Bir insanın tüm sıcaklığını kesip gerim gerim duygularla ören bu yeri geride bırakıp, 2 kat yukarıya çıkıyorum. Sultan Genç Osmanı, Girit Fatihi Deli Hüseyin Paşayı, Sarayın baş mimarı Kasım Ağayı, Halıcızade Mehmet Paşa ve diğer sayısızca mahkumu burada hayal ediyorum. İnsan tatsız olayların gerçekleştiği mekanlara gelince tarihin soğuk ve derin sessizliği, acımasızlığıyla karşı karşıya geliyor. 

Kara kara duvarları, alçak kemerleri geçiyor ve dar merdivenlerden inerek dışarıya çıkıyorum. Avluda biraz gezinip restorasyon öncesi ve sonrası kısımlara bakınıyorum. Sonra zindan kulesini ziyaret ediyorum. Burası genellikle yabancı mahkumların tutulduğu zindan olarak kullanılmıştır.
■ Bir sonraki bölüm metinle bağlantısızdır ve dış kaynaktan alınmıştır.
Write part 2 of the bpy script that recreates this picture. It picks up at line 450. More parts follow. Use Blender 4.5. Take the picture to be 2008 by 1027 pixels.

Duvardaki yabancı yazıların çokluğundan dolayı buraya kitabeler kulesi de denir.  Venedik asilzadesi Stephanus Alberti, Fransız Konsolosu Jean de la Haye, Rus elçileri Kont Tolstoy ve Aleksi burada eceliyle ölen nadir tutuklulardan Eflak Prensi Constantin Brancoveanu, Yedikule zindanlarının son tutuklusu Fransız elçisi Ruffini ( 1798’de ) burada tutulmuş olmalı.

Zindan/Kitabeler Kulesi Giriş ve Kuyu Alanı

Senelerce sürecek olan restorasyon 2020 temmuz ayından itibaren devam ediyor. Şu anda sadece 2 kule ziyarete açık ve bu iki kulenin ziyaret Fatih belediyesinin hisarda görevlendirdiği rehber tarafında yapılıyor. Restorasyondan sonra çok önemli  ziyaret rotalarından biri olacağına inanıyorum. Yakınında şehir surlarının savunmada geçilmez olmasına katkıda bulunmuş şu anda toprak dolu bahçe hendeklerini, zamana direnen kapılarını, Mimar sinanın camilerinden Hadım İbrahim Paşa Camisi, Balıklı Rum Kilisesi ve daha birçok tarihi-kültürel değeri ziyaret edebileceğiniz bir bölge.